Pick a Movement and a Number: This has so many combinations. It could be doing 20 pushups or situps every day. Maybe just making sure you stretch every morning before you get ready for work. Make it something you can commit to and do it every day.
BUT WHY: Even just doing 1 little thing more each day that you didn’t already plan to do makes a difference. Maybe you already workout a few days a week - this just adds one little thing to do every day that gets the heart rate up a few more times in this month.
TRACK AND MOTIVATE:
For any of these, do make sure to track progress. Take day 1 and day 30 photos. Take body measurements (waist, thighs, arms, etc.). Weigh yourself (if weight loss is a goal). But also don’t track too often. Weigh in only at the end of each week, and know that it takes a few weeks to see major changes, so don’t get unmotivated by checking in every day. Just look at the start and finish, and a few weekly check-ins. Write it down to look back at.
And of course, sometimes a little motivation helps - put some skin in the game. Also, 30-days is an arbitrary number. Play with the format.
I did a challenge with a group of friends where we started on a day, and everyone tried to keep a streak going of running a single mile every day. Everyone also contributed $10 to the pot. Miles are logged via watch / Strava app so everyone is accountable. When you miss a day, you’re out of the money, and the last one standing takes the pot. Really makes it hard to skip a run even if you feel terrible at the end of the day and just want a glass of whiskey. When you’ve got a $300 prize pot waiting at the end, and you’ve seen half of the crowd drop already, you get your shoes on and get outside, even in the snow.

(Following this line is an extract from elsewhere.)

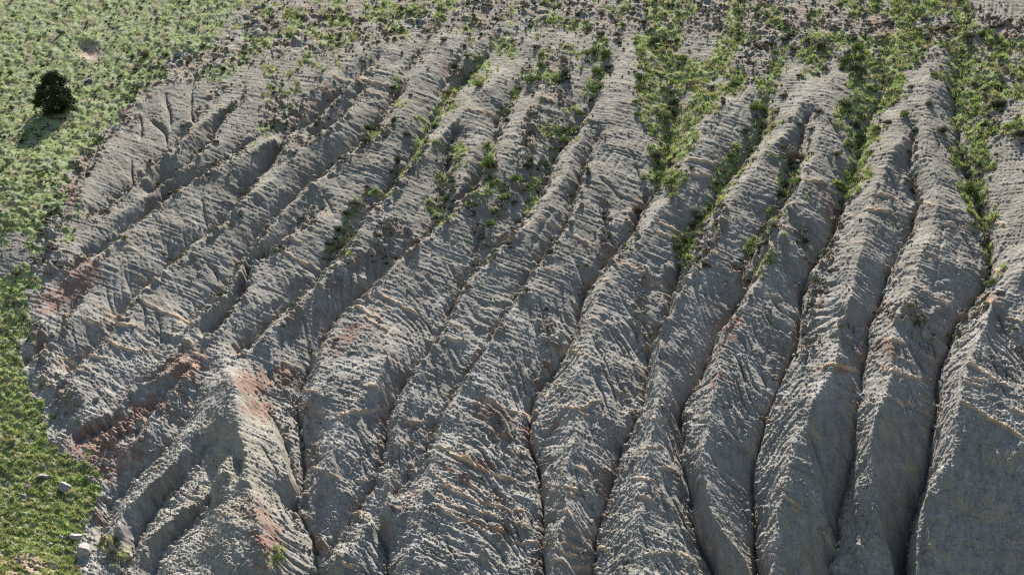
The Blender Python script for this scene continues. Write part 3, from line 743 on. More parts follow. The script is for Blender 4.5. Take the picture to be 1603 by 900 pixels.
# the rest of the hill beyond what the photograph takes in
def outer_slope():
    ci = list(range(0, nx, 8)) + [nx - 1]; ri = list(range(0, ny, 8)) + [ny - 1]
    tu = np.array([math.cos(ASPECT), -math.sin(ASPECT), 0.0])
    ts = np.array([math.sin(ASPECT) * math.cos(DIP), math.cos(ASPECT) * math.cos(DIP), math.sin(DIP)])
    tf = np.array([math.sin(ASPECT), math.cos(ASPECT), 0.08])
    side = [300, 140, 70, 35, 15, 5, 1.5]
    up_ = [tf * 400 + ts * 22, tf * 60 + ts * 22, tf * 10 + ts * 20, ts * 12, ts * 5, ts * 1.5]
    cols = [(0, -d) for d in side] + [(c, 0) for c in ci] + [(nx - 1, d) for d in side[::-1]]
    rows = [(0, u) for u in up_] + [(r, None) for r in ri]
    ns, nu = len(side), len(up_)
    r = np.random.default_rng(9)
    V_ = np.zeros((len(rows), len(cols), 3)); C_ = np.zeros((len(rows), len(cols), 3))
    for a, (ry, u) in enumerate(rows):
        for b_, (cx, d) in enumerate(cols):
            p = PT[ry, cx] + d * tu + (u if u is not None else 0)
            if u is not None or d != 0: p = p + UPN * r.normal(0, 0.05)
            V_[a, b_] = p - UPN * 0.02; C_[a, b_] = soil[ry, cx]
    n_c = len(cols); q = []
    for a in range(len(rows) - 1):
        for b_ in range(n_c - 1):
            if a >= nu and ns <= b_ < n_c - ns - 1: continue
            q.append((a * n_c + b_, (a + 1) * n_c + b_, (a + 1) * n_c + b_ + 1, a * n_c + b_ + 1))
    me = bpy.data.meshes.new("outer_slope")
    me.from_pydata([tuple(x) for x in V_.reshape(-1, 3)], [], q)
    for p in me.polygons: p.use_smooth = True
    set_color(me, "soil", C_)
    me.materials.append(m_soil)
    o = bpy.data.objects.new("outer_slope", me); col.objects.link(o); o["kind"] = "structure"
UPN = NRM / np.linalg.norm(NRM)
outer_slope()

# valley floor far below and beyond the frame
m_floor, t, b = new_mat("valley_soil", 0.95, 0.1)
rgb = t.nodes.new("ShaderNodeRGB"); rgb.outputs[0].default_value = (0.13, 0.14, 0.075, 1)
cc, ff = noise_tint(t, rgb.outputs[0], 0.15, 0.35, 6); t.links.new(cc, b.inputs["Base Color"])
zf = float(PT[..., 2].min()) + 0.6
n = 41
xs = np.linspace(-2500, 2500, n); X, Y = np.meshgrid(xs, xs)
Z = zf + 0.4 * fbm(X / 90, Y / 90, 2, 201)
mf = lattice(np.stack([X, -Y, Z], -1), n, n, "valley_floor"); mf.materials.append(m_floor)
fo = bpy.data.objects.new("valley_floor", mf); col.objects.link(fo); fo["kind"] = "structure"

# ------------------------------------------------------------------ finding spots on the ground
def spot(px, py):
    d = (FX - px) ** 2 + (FY - py) ** 2
    k = np.flatnonzero(d.ravel() < 6.0)
    if len(k) == 0: k = np.array([int(d.argmin())])
    y = PT[..., 1].ravel()[k]
    return PT.reshape(-1, 3)[k[int(np.argmin(y))]]

UPN = NRM / np.linalg.norm(NRM)

# ------------------------------------------------------------------ mesh from triangles / quads
def poly_mesh(name, verts, faces_k, k, mat, rgb=None, smooth_sh=False):
    me = bpy.data.meshes.new(name)
    verts = np.asarray(verts, F32)
    me.vertices.add(len(verts)); me.vertices.foreach_set("co", verts.reshape(-1))
    f = np.asarray(faces_k, np.int32)
    me.loops.add(f.size); me.loops.foreach_set("vertex_index", f.reshape(-1))
    me.polygons.add(len(f)); me.polygons.foreach_set("loop_start", np.arange(0, f.size, k, dtype=np.int32))
    if smooth_sh: me.polygons.foreach_set("use_smooth", np.ones(len(f), bool))
    me.update(calc_edges=True)
    if rgb is not None: set_color(me, "tint", np.asarray(rgb, F32))
    me.materials.append(mat)
    return me

def leaf_mat(name, trans=0.25):
    m, t, b = new_mat(name, 0.75, 0.15)
    at = t.nodes.new("ShaderNodeAttribute"); at.attribute_name = "tint"
    oi = t.nodes.new("ShaderNodeObjectInfo")
    mr = t.nodes.new("ShaderNodeMapRange"); mr.inputs["To Min"].default_value = 0.75; mr.inputs["To Max"].default_value = 1.25
    t.links.new(oi.outputs["Random"], mr.inputs["Value"])
    mx = t.nodes.new("ShaderNodeVectorMath"); mx.operation = 'SCALE'
    t.links.new(at.outputs["Color"], mx.inputs[0]); t.links.new(mr.outputs[0], mx.inputs["Scale"])
    t.links.new(mx.outputs[0], b.inputs["Base Color"])
    tr = t.nodes.new("ShaderNodeBsdfTranslucent"); t.links.new(mx.outputs[0], tr.inputs["Color"])
    ms = t.nodes.new("ShaderNodeMixShader"); ms.inputs[0].default_value = trans
    t.links.new(b.outputs[0], ms.inputs[1]); t.links.new(tr.outputs[0], ms.inputs[2])
    t.links.new(ms.outputs[0], t.nodes["Material Output"].inputs["Surface"])
    return m
m_leaf = leaf_mat("leaf"); m_grass = leaf_mat("grass_blade", 0.5); m_needle = leaf_mat("juniper_needle", 0.08)

# ------------------------------------------------------------------ grass: tufts of blades over the turf
def make_grass():
    inside = (FX > -60) & (FX < 1663) & (FY > -60) & (FY < 960)
    p = (np.clip(grass, 0, 1) ** 1.2 * inside * (0.12 + smooth(-0.25, 0.25, fbm(U / 0.55, V / 0.8, 2, 209)))).ravel()
    ntuft = 52000
    idx = rng.choice(p.size, ntuft, replace=False, p=p / p.sum())
    pos = PT.reshape(-1, 3)[idx] + rng.normal(0, 0.03, (ntuft, 3)) * [1, 0, 0]
    fx = FX.ravel()[idx]; fy = FY.ravel()[idx]
    u = U.ravel()[idx]; v = V.ravel()[idx]
    nb = 17
    leftside = (fx < 400) & (fy < 520)
    kind = fbm(u / 1.3, v / 1.8, 3, 211) + rng.normal(0, 0.25, ntuft)
    size = np.exp(rng.normal(0, 0.35, ntuft)) * np.where(fx < 390, np.where(fy < 380, 0.11, 0.135), 0.175)
    size *= np.where((fx < 200) & (fy > 550), 1.15, 1.0)
    fresh = np.array([0.168, 0.228, 0.064]); sage = np.array([0.230, 0.290, 0.165]); olive = np.array([0.20, 0.22, 0.085]); straw = np.array([0.26, 0.23, 0.12])
    c = np.where((kind > 0.12)[:, None], np.where(leftside[:, None], sage, olive), fresh)
    c = np.where((kind < -0.55)[:, None], straw * 0.7 + fresh * 0.3, c)
    dk = rng.random(ntuft) < 0.13
    c = np.where(dk[:, None], np.array([0.060, 0.085, 0.035]), c)
    c = c * rng.uniform(0.8, 1.2, (ntuft, 1)) * (np.where(fx < 390, np.where(fy < 380, 0.84, 1.08), 1.0) * np.clip(1 + 0.35 * fbm(u / 3.0, v / 3.5, 3, 217), 0.55, 1.4))[:, None]
    dry = (fbm(u / 1.6, v / 2.0, 2, 215) > 0.45)
    c = np.where(dry[:, None], 0.45 * c + 0.55 * np.array([0.24, 0.20, 0.11]), c)
    a = rng.uniform(0, 2 * np.pi, (ntuft, nb)); lean = rng.uniform(0.2, 1.45, (ntuft, nb))
    ln = size[:, None] * rng.uniform(0.6, 1.25, (ntuft, nb))
    d = np.stack([np.cos(a) * np.sin(lean), np.sin(a) * np.sin(lean), np.cos(lean)], -1) + UPN * 0.25
    root = pos[:, None, :] + np.stack([np.cos(a), np.sin(a), a * 0], -1) * (size * 0.35)[:, None, None] * rng.random((ntuft, nb, 1))
    root -= 0.02 * UPN
    tip = root + d * ln[..., None]
    side = np.stack([-np.sin(a), np.cos(a), 0 * a], -1) * (0.009 + 0.040 * size[:, None] * rng.uniform(.5, 1.2, (ntuft, nb)))[..., None]
    vv = np.stack([root - side, root + side, tip], 2).reshape(-1, 3)
    cc = (c[:, None, None, :] * np.ones((1, nb, 3, 1)) * rng.uniform(0.8, 1.2, (ntuft, nb, 1, 1))).reshape(-1, 3)
    f = np.arange(len(vv), dtype=np.int32).reshape(-1, 3)
    me = poly_mesh("grass", vv, f, 3, m_grass, cc)
    o = bpy.data.objects.new("grass", me); col.objects.link(o)
    o["kind"] = "stuff"; o["label"] = "patchy green and grey-green grass tufts on slope and gully floors"
make_grass()

# ------------------------------------------------------------------ crumbs: loose clods of clay
def ico(sub=1):
    t_ = (1 + 5 ** 0.5) / 2
    v = [(-1,t_,0),(1,t_,0),(-1,-t_,0),(1,-t_,0),(0,-1,t_),(0,1,t_),(0,-1,-t_),(0,1,-t_),(t_,0,-1),(t_,0,1),(-t_,0,-1),(-t_,0,1)]
    f = [(0,11,5),(0,5,1),(0,1,7),(0,7,10),(0,10,11),(1,5,9),(5,11,4),(11,10,2),(10,7,6),(7,1,8),(3,9,4),(3,4,2),(3,2,6),(3,6,8),(3,8,9),(4,9,5),(2,4,11),(6,2,10),(8,6,7),(9,8,1)]
    v = [np.array(x, float) / np.linalg.norm(x) for x in v]
    for _ in range(sub):
        cache = {}; nf = []
        def mid(a, b):
            k = (min(a, b), max(a, b))
            if k not in cache:
                m = v[a] + v[b]; v.append(m / np.linalg.norm(m)); cache[k] = len(v) - 1
            return cache[k]
        for a, b_, c in f:
            x, y, z = mid(a, b_), mid(b_, c), mid(c, a)
            nf += [(a, x, z), (b_, y, x), (c, z, y), (x, y, z)]
        f = nf
    return np.array(v), np.array(f)

def make_clods():
    inside = (FX > -40) & (FX < 1643) & (FY > -40) & (FY < 940)
    w = (0.04 + 1.2 * rough + 0.5 * np.clip(inc, 0, 1) + 0.15 * low) * bare * soft * inside
    w = w.ravel() * smooth(-0.4, 0.4, fbm(U / 1.5, V / 1.5, 2, 221)).ravel()
    n = 16000
    idx = rng.choice(w.size, n, replace=False, p=w / w.sum())
    pos = PT.reshape(-1, 3)[idx]
    v0, f0 = ico(0)
    s = np.exp(rng.normal(-2.75, 0.5, n))
    s = np.clip(s, 0.03, 0.26)
    sc = s[:, None, None] * rng.uniform(0.65, 1.25, (n, 1, 3)) * rng.uniform(0.75, 1.2, (n, len(v0), 1))
    q = rng.normal(size=(n, 3, 3)); q, _ = np.linalg.qr(q)
    vv = np.einsum('nij,kj->nki', q, v0) * sc + pos[:, None, :] + UPN * (s * 0.25)[:, None, None]
    cc = soil.reshape(-1, 3)[idx] * rng.uniform(0.8, 1.15, (n, 1))
    cc = np.repeat(cc, len(v0), 0)
    f = (f0[None] + (np.arange(n) * len(v0))[:, None, None]).reshape(-1, 3)
    m, t, b = new_mat("clod", 0.95, 0.1)
    at = t.nodes.new("ShaderNodeAttribute"); at.attribute_name = "tint"
    c1, f1 = noise_tint(t, at.outputs["Color"], 14.0, 0.2); t.links.new(c1, b.inputs["Base Color"])
    o = bpy.data.objects.new("clay_clods", poly_mesh("clay_clods", vv.reshape(-1, 3), f, 3, m, cc)); col.objects.link(o)
    o["kind"] = "stuff"; o["label"] = "loose crumbs and clods of grey clay lying in the gullies"
make_clods()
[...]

Sometimes it just helps to have some level of prize - make a bet with a significant other or friend where the winner gets a reward. The other person has to take you out for a fancy dinner or take you to a concert. If you live together, loser buys something you both want (new Chef knife paid for by the loser). Everybody wins, but there’s something driving you to stick to it.
And don’t wait to get started. Start on the 20th of each month if you want. Just set something up and do it.